Average OPEC monthly oil price gained some ground during August-16 on the back of continued expectatio­ns of oil production freeze talks between OPEC producers. Average monthly OPEC crude oil rose 1% to USD 43.1/b, whereas prices of Kuwait crude and Brent crude increased by a slightly higher 1.2% and 1.9% to reach USD 41.9/b and USD 45.9/b, respective­ly. However, prices plunged towards the end of the month on the back of higher crude inventory data reported by API and EIA. The first half of September-16 also witnessed some positive moves after Saudi Arabia and Russia decided to discuss ways to stabilize oil market.

World Oil Demand

in the latest available numbers, the overall demand for OECD Americas was trimmed by 0.02 mb/d to 24.71mb/d. In OECD Europe, oil demand in the Big 4 increased by 1.6% during the first seven month of the year as compared to the correspond­ing period in 2015 primarily on the back of increase in auto sales and expansion of the auto market. The cold weather and rising auto sales supported European oil demand especially during Q2-16. For the full year, OPEC increased the demand expectatio­ns from this region by 0.03 mb/d to 13.83 mb/d, despite uncertaint­ies related to the region’s economic growth.

The projection for 2017 was kept largely unchanged with an expected growth of 1.15 mb/d resulting in global demand of around 95.42 mb/d in 2017. There was no change in demand expectatio­ns from the US, however, in line with 2016, growth for the rest of OECD Americas, which mainly consists of Mexico and Canada, was trimmed by 0.01 mb/d. On the other hand, demand from OECD Europe was pushed up by 0.03 mb/d for 2017 primarily on the back of the expected positive performanc­e of the road transporta­tion sector.

Other significan­t changes in OPEC’s latest monthly report includes the increase in demand from Other Asia (+0.02 mb/d as compared to previous month) whereas demand from Middle East was lowered by 0.03 mb/d to 8.36 mb/d in 2017. Total world oil demand growth for 2016 was increased marginally by 10 tb/d month-on-month to 1.23 mb/d on the back of higher-than expected oil demand from OECD Europe and Asia Pacific in 1H16, similar to the demand trend expected in the previous monthly report.

Total global oil consumptio­n is now expected to reach 94.27 mb/d in 2016. In OECD Americas, higher sales of gas guzzlers as well as higher distance travelled during June-16 added to higher demand for gasoline.

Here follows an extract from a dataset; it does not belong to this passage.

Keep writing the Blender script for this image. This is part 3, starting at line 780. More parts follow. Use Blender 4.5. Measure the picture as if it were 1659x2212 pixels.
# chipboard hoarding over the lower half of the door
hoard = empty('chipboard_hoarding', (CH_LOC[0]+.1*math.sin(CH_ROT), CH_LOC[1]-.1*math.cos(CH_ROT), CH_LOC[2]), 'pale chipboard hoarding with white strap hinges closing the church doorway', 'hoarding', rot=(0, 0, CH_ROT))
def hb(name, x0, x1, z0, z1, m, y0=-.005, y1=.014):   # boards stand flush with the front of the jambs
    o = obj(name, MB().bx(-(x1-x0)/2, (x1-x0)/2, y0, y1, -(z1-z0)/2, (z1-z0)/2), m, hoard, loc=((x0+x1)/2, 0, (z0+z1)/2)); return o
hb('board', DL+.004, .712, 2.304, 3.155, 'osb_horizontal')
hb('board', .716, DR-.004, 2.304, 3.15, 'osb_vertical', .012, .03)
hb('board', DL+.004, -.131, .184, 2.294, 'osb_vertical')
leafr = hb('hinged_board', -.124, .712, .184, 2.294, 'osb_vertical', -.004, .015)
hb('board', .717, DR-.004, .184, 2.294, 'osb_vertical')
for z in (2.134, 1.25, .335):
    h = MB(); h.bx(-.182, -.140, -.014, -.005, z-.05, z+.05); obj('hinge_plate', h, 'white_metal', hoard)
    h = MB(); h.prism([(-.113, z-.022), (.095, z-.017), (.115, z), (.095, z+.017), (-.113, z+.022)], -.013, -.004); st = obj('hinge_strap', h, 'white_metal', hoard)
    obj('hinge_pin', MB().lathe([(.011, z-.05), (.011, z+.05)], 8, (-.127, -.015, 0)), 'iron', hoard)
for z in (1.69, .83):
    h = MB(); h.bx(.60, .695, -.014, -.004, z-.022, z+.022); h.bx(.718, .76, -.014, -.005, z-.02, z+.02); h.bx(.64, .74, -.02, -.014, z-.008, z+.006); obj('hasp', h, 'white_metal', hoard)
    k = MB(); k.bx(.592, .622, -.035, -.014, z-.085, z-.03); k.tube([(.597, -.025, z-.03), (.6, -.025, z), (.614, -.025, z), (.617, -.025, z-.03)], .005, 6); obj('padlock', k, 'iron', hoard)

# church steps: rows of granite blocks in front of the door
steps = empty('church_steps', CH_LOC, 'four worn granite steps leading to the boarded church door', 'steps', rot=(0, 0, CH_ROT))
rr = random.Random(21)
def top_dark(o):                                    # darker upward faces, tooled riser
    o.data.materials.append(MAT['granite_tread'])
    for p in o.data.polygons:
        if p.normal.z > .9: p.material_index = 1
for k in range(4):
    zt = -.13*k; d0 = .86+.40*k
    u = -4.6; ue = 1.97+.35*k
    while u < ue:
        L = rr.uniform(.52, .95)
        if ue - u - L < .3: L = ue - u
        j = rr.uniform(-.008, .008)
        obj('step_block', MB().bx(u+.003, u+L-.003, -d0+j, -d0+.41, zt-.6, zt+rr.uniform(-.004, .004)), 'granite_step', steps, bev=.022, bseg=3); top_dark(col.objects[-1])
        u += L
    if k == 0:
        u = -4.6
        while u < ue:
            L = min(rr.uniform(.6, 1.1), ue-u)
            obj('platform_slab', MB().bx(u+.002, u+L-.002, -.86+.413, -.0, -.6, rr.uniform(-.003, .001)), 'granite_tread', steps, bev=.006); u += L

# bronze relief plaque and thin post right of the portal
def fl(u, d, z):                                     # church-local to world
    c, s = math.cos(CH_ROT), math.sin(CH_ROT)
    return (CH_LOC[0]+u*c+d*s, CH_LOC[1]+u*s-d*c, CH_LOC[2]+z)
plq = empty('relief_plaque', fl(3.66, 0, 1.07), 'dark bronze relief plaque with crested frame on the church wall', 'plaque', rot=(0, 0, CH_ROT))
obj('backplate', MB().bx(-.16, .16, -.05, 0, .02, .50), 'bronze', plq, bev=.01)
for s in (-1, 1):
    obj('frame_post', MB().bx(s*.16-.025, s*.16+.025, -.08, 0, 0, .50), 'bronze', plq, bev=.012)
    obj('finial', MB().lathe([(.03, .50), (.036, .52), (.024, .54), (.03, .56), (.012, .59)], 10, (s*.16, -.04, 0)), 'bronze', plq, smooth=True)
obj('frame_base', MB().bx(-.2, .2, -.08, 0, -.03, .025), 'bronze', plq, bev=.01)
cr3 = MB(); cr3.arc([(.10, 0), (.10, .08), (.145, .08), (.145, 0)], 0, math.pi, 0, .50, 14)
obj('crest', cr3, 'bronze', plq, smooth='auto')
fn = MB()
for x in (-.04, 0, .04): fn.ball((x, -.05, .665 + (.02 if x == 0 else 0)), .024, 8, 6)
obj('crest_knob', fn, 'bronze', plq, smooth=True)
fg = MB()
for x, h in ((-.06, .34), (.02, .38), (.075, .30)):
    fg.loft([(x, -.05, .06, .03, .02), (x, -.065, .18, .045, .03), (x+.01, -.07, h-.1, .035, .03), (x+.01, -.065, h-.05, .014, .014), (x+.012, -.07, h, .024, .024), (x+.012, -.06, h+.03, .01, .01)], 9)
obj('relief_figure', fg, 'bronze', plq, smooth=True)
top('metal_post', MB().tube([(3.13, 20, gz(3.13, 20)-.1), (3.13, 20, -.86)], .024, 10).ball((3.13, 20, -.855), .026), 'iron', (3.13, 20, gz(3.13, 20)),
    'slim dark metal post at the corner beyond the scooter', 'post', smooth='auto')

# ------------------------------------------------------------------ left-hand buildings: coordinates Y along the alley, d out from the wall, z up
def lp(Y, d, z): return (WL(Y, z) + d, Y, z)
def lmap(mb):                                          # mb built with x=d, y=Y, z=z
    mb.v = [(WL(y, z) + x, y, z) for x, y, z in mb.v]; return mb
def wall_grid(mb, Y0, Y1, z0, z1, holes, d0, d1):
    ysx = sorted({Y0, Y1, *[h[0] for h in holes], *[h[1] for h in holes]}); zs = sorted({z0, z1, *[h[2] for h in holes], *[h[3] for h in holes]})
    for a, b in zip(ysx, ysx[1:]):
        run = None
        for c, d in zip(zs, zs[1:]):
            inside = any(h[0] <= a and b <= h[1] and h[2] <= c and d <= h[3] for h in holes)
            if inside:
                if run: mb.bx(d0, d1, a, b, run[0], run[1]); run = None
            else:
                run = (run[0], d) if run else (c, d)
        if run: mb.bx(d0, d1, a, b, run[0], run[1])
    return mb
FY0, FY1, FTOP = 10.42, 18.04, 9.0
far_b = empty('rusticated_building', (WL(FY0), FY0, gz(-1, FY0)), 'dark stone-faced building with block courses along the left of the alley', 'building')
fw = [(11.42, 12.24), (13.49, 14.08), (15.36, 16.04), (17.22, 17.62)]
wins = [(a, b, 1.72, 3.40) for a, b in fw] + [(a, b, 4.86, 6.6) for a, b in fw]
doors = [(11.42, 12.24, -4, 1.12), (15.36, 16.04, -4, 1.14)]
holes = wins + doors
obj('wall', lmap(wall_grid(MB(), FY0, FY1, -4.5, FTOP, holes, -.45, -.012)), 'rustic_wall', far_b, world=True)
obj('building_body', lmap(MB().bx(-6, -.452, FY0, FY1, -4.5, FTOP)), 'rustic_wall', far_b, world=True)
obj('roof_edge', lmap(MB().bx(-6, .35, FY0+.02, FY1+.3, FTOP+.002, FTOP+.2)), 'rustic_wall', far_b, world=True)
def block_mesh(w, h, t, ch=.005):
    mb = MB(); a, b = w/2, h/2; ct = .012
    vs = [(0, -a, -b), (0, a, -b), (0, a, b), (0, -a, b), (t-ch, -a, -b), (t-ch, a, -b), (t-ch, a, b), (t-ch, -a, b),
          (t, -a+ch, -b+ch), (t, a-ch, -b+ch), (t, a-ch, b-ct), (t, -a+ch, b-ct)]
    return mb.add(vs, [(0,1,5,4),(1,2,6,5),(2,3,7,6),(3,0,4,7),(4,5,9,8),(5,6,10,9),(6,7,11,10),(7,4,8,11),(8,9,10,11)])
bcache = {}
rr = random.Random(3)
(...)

Total distance travelled increased by 2.1% during 1H-16 as compared to 1H-15. The trend is expected to continue for the remainder of 2016 and 2017. Overall demand for oil in the US for 1H-16 increased by 0.2 mb/d on the back of higher demand for gasoline, jet fuel, kerosene and fuel oil, whereas demand for diesel saw a decline.

For the full year, OPEC made no changes in demand expectatio­ns in the US, however, due to lower demand in Canada and Mexico, as seen in the latest available numbers, the overall demand for OECD Americas was trimmed by 0.02 mb/d to 24.71mb/d. In OECD Europe, oil demand in the Big 4 increased by 1.6% during the first seven month of the year as compared to the correspond­ing period in 2015 primarily on the back of increase in auto sales and expansion of the auto market. The cold weather and rising auto sales supported European oil demand especially during Q2-16. For the full year, OPEC increased the demand expectatio­ns from this region by 0.03 mb/d to 13.83 mb/d, despite uncertaint­ies related to the region’s economic growth.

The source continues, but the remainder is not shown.